Data segment.
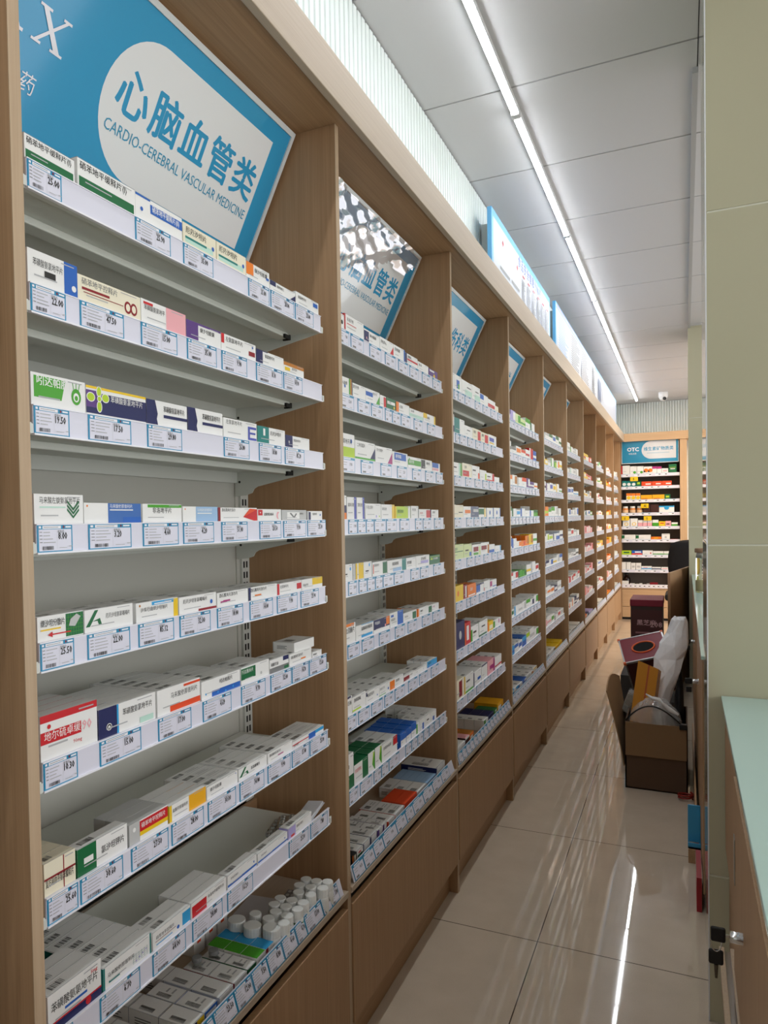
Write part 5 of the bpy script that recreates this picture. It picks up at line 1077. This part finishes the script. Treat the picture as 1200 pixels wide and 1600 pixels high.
# white corner bead of the near pillar and the metal edging of the ceiling
m = MB(); m.box((.742, 2.059, 0), (.745, 2.0635, 2.62), bev=.0005); struct(m.build('trim_3', KNOB))
m = MB(); m.box((.722, -2, 2.618), (.7445, 2.056, 2.64)); m.box((.722, 2.602, 2.622), (.7385, 6.11, 2.64)); struct(m.build('trim_4', mat('grey_ceiling_edging', 'a9aaac', .4)))

# ================================================================ glass-topped counters on the right
GT = mat('frosted_green_glass', 'bcd8d0', .12, spec=.6); GE = mat('green_glass_edge', '8fc0b2', .1)
def counter(name, x0, x1, y0, y1, label):
    t = empty(name, (x0, (y0+y1)/2, 0)); tag(t, label, 'counter', 'glass-topped counters along the aisle'); L = (y1-y0)/2; W = x1-x0
    m = MB(); m.box((-.004, -L, .81), (W, L, .8215), bev=.0012); m.build('glass_top', GT, t)
    m = MB(); m.box((.012, -L+.01, .05), (W-.02, L-.002, .808)); m.build('body', W_V, t)
    m = MB(); m.box((.03, -L+.02, 0), (W-.05, L-.02, .05)); m.build('plinth', W_H, t)
    return t, L
near, L = counter('glass_counter', .776, 1.4, -.9, 2.055, 'near counter with pale green glass top in the bottom right corner')
def door(par, y0, y1, x=.0, z0=.06, z1=.80):
    m = MB(); m.box((x, y0, z0), (x+.012, y1, z1), bev=.001); return m.build('sliding_door', W_V, par)
yc = (2.055-.9)/2
door(near, 1.5-yc, 2.05-yc, .004, .45); door(near, -.85-yc, 1.5-yc, -.006, .45)
m = MB(); m.box((-.0072, 1.46-yc, .62), (-.0055, 1.49-yc, .70)); o = m.build('finger_pull', mat('brushed_metal', 'a8a8a2', .3, 1), near)
# door track: two wooden rails with a metal channel between them
for xa in (-.026, -.007):
    m = MB(); m.box((xa, -.85-yc, .41), (xa+.009, 1.62-yc, .425), bev=.001); m.build('track_rail', W_EDGE, near)
m = MB(); m.box((-.017, -.85-yc, .41), (-.0072, 1.615-yc, .419)); m.build('track_channel', CHROME, near)
# lock with its two black-headed keys
lk = MB(); lk.tube([(-.002, 0, 0), (-.004, 0, 0), (-.005, 0, 0), (-.024, 0, 0)], [.0115, .0115, .0085, .0085], 18); lk = lk.build('lock', CHROME, near, (.001, 1.27-yc, .625))
k1 = MB(); k1.box((-.030, -.001, -.0022), (-.024, .001, .0022)); k1.build('key_blade', CHROME, lk)
k2 = MB(); k2.box((-.0505, -.003, -.0115), (-.030, .003, .0115), bev=.0028); k2.build('key_head', BLACK, lk)
m = MB(); n = 18; m.tube([(-.043+.0075*math.cos(2*math.pi*i/n), .004*math.sin(2*math.pi*i/n), -.012+.013*math.sin(2*math.pi*i/n)) for i in range(n+1)], .0008, 6); m.build('key_ring', CHROME, lk)
k3 = MB(); k3.box((-.0535, -.003, -.047), (-.033, .003, -.024), bev=.0028); k3.tube([(-.043, 0, -.047), (-.043, 0, -.068)], [.0035, .002], 6, mi=1); k3.build('spare_key', [BLACK, mat('old_brass', '6d6a60', .35, 1)], lk)
far, L2 = counter('glass_counter', .742, 1.35, 2.605, 6.1, 'far counter with glass top and wooden back behind the near pillar'); yf = (2.605+6.1)/2
door(far, 2.62-yf, 3.9-yf, .0); door(far, 3.9-yf, 5.3-yf, -.004)
for y, z, nm in ((3.3, .60, 'lock'), (4.2, .62, 'lock')):
    m = MB(); m.tube([(-.001, 0, 0), (-.004, 0, 0), (-.005, 0, 0), (-.022, 0, 0)], [.0115, .0115, .0085, .0085], 14); q = m.build(nm, CHROME, far, (0, y-yf, z))
    m = MB(); m.box((-.05, -.003, -.0115), (-.024, .003, .0115), bev=.0025); m.box((-.046, -.003, -.045), (-.026, .003, -.022), bev=.0025); m.build('key_head', BLACK, q)
# its open back door, swung out across the aisle
dr = MB(); a = Vector((.715, 6.5, 0)); b = Vector((.585, 5.75, 0)); dd = (b-a).normalized(); nn = Vector((dd.y, -dd.x, 0))*.018; q = [a, b, b+nn, a+nn]
if nn.y > 0: q = [a, b, b-nn, a-nn]
vs = [(p.x, p.y, .0) for p in q]+[(p.x, p.y, .855) for p in q]; dr.mesh(vs, [(3, 2, 1, 0), (4, 5, 6, 7), (0, 1, 5, 4), (1, 2, 6, 5), (2, 3, 7, 6), (3, 0, 4, 7)])
far_b = empty('wooden_cabinet', (.745, 6.9, 0)); tag(far_b, 'low wooden cabinet in the shade just past the far pillar', 'cabinet')
m = MB(); m.box((.0, -.26, .0), (.5, .2, .83), bev=.002); m.build('body', W_V, far_b) 
o = dr.build('upright_board', W_V); tag(o, 'wooden panel standing upright across the aisle past the black chair', 'panel')
# tumbler with a wooden lid, on the far counter
t = empty('glass_tumbler', (.778, 4.72, .8215)); tag(t, 'tall clear glass tumbler with wooden lid on the far counter', 'tumbler')
m = MB(); m.lathe([(.027, 0), (.03, .003), (.03, .19), (.027, .205), (.026, .215)], 24); m.build('body', GLASS, t)
m = MB(); m.lathe([(.024, .195), (.025, .197), (.025, .226), (.024, .227)], 24); m.build('collar', mat('brushed_metal', 'a8a8a2', .3, 1), t)
m = MB(); m.lathe([(.032, .226), (.034, .229), (.034, .246), (.031, .25)], 24); m.build('lid', mat('wooden_lid', '8a6b52', .5), t)
m = MB(); m.lathe([(.024, .01), (.025, .012), (.025, .07), (.024, .072)], 20); m.build('tea', mat('pale_tea', 'c9b98a', .3), t)
for i, (x, y, z, c, lb) in enumerate(((.835, 4.9, .11, 'e0b53a', 'upper yellow packet leaning behind the tumbler'), (.84, 4.86, .0, 'd9cf6a', 'lower green-yellow packet standing behind the tumbler'))):
    m = MB(); m.box((-.03, -.03, 0), (.03, .03, .105), bev=.012); o = m.build('snack_packet', mat('packet_%d' % i, c, .3)); o.location = (x, y, .8215+z); tag(o, lb, 'packet')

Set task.
Except for the pictures, print the data above exactly.

Full response.
Write part 5 of the bpy script that recreates this picture. It picks up at line 1077. This part finishes the script. Treat the picture as 1200 pixels wide and 1600 pixels high.
# white corner bead of the near pillar and the metal edging of the ceiling
m = MB(); m.box((.742, 2.059, 0), (.745, 2.0635, 2.62), bev=.0005); struct(m.build('trim_3', KNOB))
m = MB(); m.box((.722, -2, 2.618), (.7445, 2.056, 2.64)); m.box((.722, 2.602, 2.622), (.7385, 6.11, 2.64)); struct(m.build('trim_4', mat('grey_ceiling_edging', 'a9aaac', .4)))

# ================================================================ glass-topped counters on the right
GT = mat('frosted_green_glass', 'bcd8d0', .12, spec=.6); GE = mat('green_glass_edge', '8fc0b2', .1)
def counter(name, x0, x1, y0, y1, label):
    t = empty(name, (x0, (y0+y1)/2, 0)); tag(t, label, 'counter', 'glass-topped counters along the aisle'); L = (y1-y0)/2; W = x1-x0
    m = MB(); m.box((-.004, -L, .81), (W, L, .8215), bev=.0012); m.build('glass_top', GT, t)
    m = MB(); m.box((.012, -L+.01, .05), (W-.02, L-.002, .808)); m.build('body', W_V, t)
    m = MB(); m.box((.03, -L+.02, 0), (W-.05, L-.02, .05)); m.build('plinth', W_H, t)
    return t, L
near, L = counter('glass_counter', .776, 1.4, -.9, 2.055, 'near counter with pale green glass top in the bottom right corner')
def door(par, y0, y1, x=.0, z0=.06, z1=.80):
    m = MB(); m.box((x, y0, z0), (x+.012, y1, z1), bev=.001); return m.build('sliding_door', W_V, par)
yc = (2.055-.9)/2
door(near, 1.5-yc, 2.05-yc, .004, .45); door(near, -.85-yc, 1.5-yc, -.006, .45)
m = MB(); m.box((-.0072, 1.46-yc, .62), (-.0055, 1.49-yc, .70)); o = m.build('finger_pull', mat('brushed_metal', 'a8a8a2', .3, 1), near)
# door track: two wooden rails with a metal channel between them
for xa in (-.026, -.007):
    m = MB(); m.box((xa, -.85-yc, .41), (xa+.009, 1.62-yc, .425), bev=.001); m.build('track_rail', W_EDGE, near)
m = MB(); m.box((-.017, -.85-yc, .41), (-.0072, 1.615-yc, .419)); m.build('track_channel', CHROME, near)
# lock with its two black-headed keys
lk = MB(); lk.tube([(-.002, 0, 0), (-.004, 0, 0), (-.005, 0, 0), (-.024, 0, 0)], [.0115, .0115, .0085, .0085], 18); lk = lk.build('lock', CHROME, near, (.001, 1.27-yc, .625))
k1 = MB(); k1.box((-.030, -.001, -.0022), (-.024, .001, .0022)); k1.build('key_blade', CHROME, lk)
k2 = MB(); k2.box((-.0505, -.003, -.0115), (-.030, .003, .0115), bev=.0028); k2.build('key_head', BLACK, lk)
m = MB(); n = 18; m.tube([(-.043+.0075*math.cos(2*math.pi*i/n), .004*math.sin(2*math.pi*i/n), -.012+.013*math.sin(2*math.pi*i/n)) for i in range(n+1)], .0008, 6); m.build('key_ring', CHROME, lk)
k3 = MB(); k3.box((-.0535, -.003, -.047), (-.033, .003, -.024), bev=.0028); k3.tube([(-.043, 0, -.047), (-.043, 0, -.068)], [.0035, .002], 6, mi=1); k3.build('spare_key', [BLACK, mat('old_brass', '6d6a60', .35, 1)], lk)
far, L2 = counter('glass_counter', .742, 1.35, 2.605, 6.1, 'far counter with glass top and wooden back behind the near pillar'); yf = (2.605+6.1)/2
door(far, 2.62-yf, 3.9-yf, .0); door(far, 3.9-yf, 5.3-yf, -.004)
for y, z, nm in ((3.3, .60, 'lock'), (4.2, .62, 'lock')):
    m = MB(); m.tube([(-.001, 0, 0), (-.004, 0, 0), (-.005, 0, 0), (-.022, 0, 0)], [.0115, .0115, .0085, .0085], 14); q = m.build(nm, CHROME, far, (0, y-yf, z))
    m = MB(); m.box((-.05, -.003, -.0115), (-.024, .003, .0115), bev=.0025); m.box((-.046, -.003, -.045), (-.026, .003, -.022), bev=.0025); m.build('key_head', BLACK, q)
# its open back door, swung out across the aisle
dr = MB(); a = Vector((.715, 6.5, 0)); b = Vector((.585, 5.75, 0)); dd = (b-a).normalized(); nn = Vector((dd.y, -dd.x, 0))*.018; q = [a, b, b+nn, a+nn]
if nn.y > 0: q = [a, b, b-nn, a-nn]
vs = [(p.x, p.y, .0) for p in q]+[(p.x, p.y, .855) for p in q]; dr.mesh(vs, [(3, 2, 1, 0), (4, 5, 6, 7), (0, 1, 5, 4), (1, 2, 6, 5), (2, 3, 7, 6), (3, 0, 4, 7)])
far_b = empty('wooden_cabinet', (.745, 6.9, 0)); tag(far_b, 'low wooden cabinet in the shade just past the far pillar', 'cabinet')
m = MB(); m.box((.0, -.26, .0), (.5, .2, .83), bev=.002); m.build('body', W_V, far_b) 
o = dr.build('upright_board', W_V); tag(o, 'wooden panel standing upright across the aisle past the black chair', 'panel')
# tumbler with a wooden lid, on the far counter
t = empty('glass_tumbler', (.778, 4.72, .8215)); tag(t, 'tall clear glass tumbler with wooden lid on the far counter', 'tumbler')
m = MB(); m.lathe([(.027, 0), (.03, .003), (.03, .19), (.027, .205), (.026, .215)], 24); m.build('body', GLASS, t)
m = MB(); m.lathe([(.024, .195), (.025, .197), (.025, .226), (.024, .227)], 24); m.build('collar', mat('brushed_metal', 'a8a8a2', .3, 1), t)
m = MB(); m.lathe([(.032, .226), (.034, .229), (.034, .246), (.031, .25)], 24); m.build('lid', mat('wooden_lid', '8a6b52', .5), t)
m = MB(); m.lathe([(.024, .01), (.025, .012), (.025, .07), (.024, .072)], 20); m.build('tea', mat('pale_tea', 'c9b98a', .3), t)
for i, (x, y, z, c, lb) in enumerate(((.835, 4.9, .11, 'e0b53a', 'upper yellow packet leaning behind the tumbler'), (.84, 4.86, .0, 'd9cf6a', 'lower green-yellow packet standing behind the tumbler'))):
    m = MB(); m.box((-.03, -.03, 0), (.03, .03, .105), bev=.012); o = m.build('snack_packet', mat('packet_%d' % i, c, .3)); o.location = (x, y, .8215+z); tag(o, lb, 'packet')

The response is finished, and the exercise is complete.